FCC's Copps fears 'cable-ization of the Internet'

Michael Copps, the senior Democrat FCC commissioner who has long opposed the increased consolidation of broadcasting ownership, was dead against the Comcast-NBCU deal from the beginning. He warned that it is “a transaction like no other that has come before this commission — ever.

“It reaches into virtually every corner of our media and digital landscapes and will affect every citizen in the land,” he said in a dissent after casting the lone vote against the deal. “It is new media as well as old; it is news and information as well as sports and entertainment; it is distribution as well as content; and it confers too much power in one company’s hands.”

Copps argued that with all the conditions attached to the deal, one “cannot mask the truth that this Comcast-NBCU joint venture grievously fails the public interest.” In fact, he said, the conditions “that have been added aim no higher than maintaining the status quo.”

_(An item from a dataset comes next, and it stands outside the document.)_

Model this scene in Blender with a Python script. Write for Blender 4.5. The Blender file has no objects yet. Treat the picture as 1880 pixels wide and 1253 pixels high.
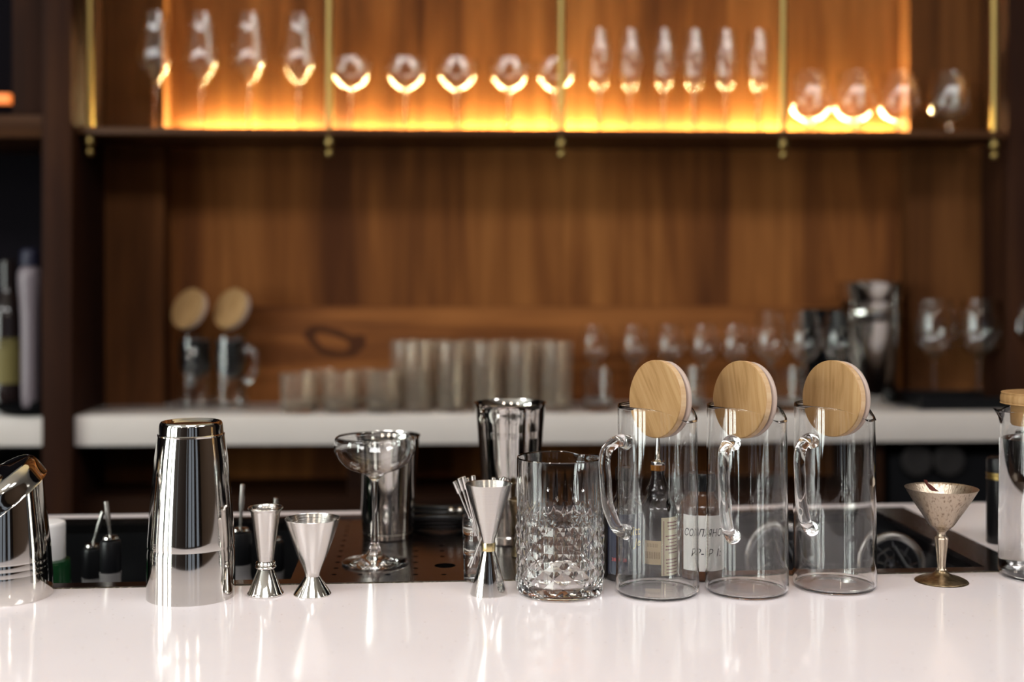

The approval of this transaction was from its initial announcement “the steepest of climbs for me, given my long-standing opposition to the outrageous media consolidation this country has experienced over the past few decades,” Copps said. However, the veteran FCC commissioner said he tried to understand the points of view of those involved.

“At the end of the day, the public interest requires more, much more, than it is receiving,” Copps continued. “The Comcast-NBCU joint venture opens the door to the cable-ization of the open Internet. The potential for walled gardens, toll booths, content prioritization, access fees to reach end users and a stake in the heart of independent content production is now very real.”

As for the future of America’s news and journalism, Copps said he saw nothing in this deal to address the fundamental damage “that has been inflicted by years of outrageous consolidation and newsroom cuts. Investigative journalism is not even a shell of its former self. All of this means it’s more difficult for citizens to hold the powerful accountable.”

“It means thousands of stories go unwritten. It means we never hear about untold instances of business corruption, political graft and other chicanery; it also means we don’t hear enough about all the good things taking place in our country every day,” he said.

“The slight tip of the hat that the applicants have made toward some very limited support of local media projects does not even begin to address the core of the problem,” he continued. “Given that this merger will make the joint venture a steward of the public’s airwaves as a broadcast licensee, I asked for a major commitment of its resources to beef up the news operation at NBC. That request was not taken seriously.”

Copps said the merger erodes diversity, localism and competition, the three essential pillars of the public interest standard mandated by law.

“I would be true to neither the statute nor to everything I have fought for here at the commission over the past decade if I did not dissent from what I consider to be a damaging and potentially dangerous deal,” Copps said.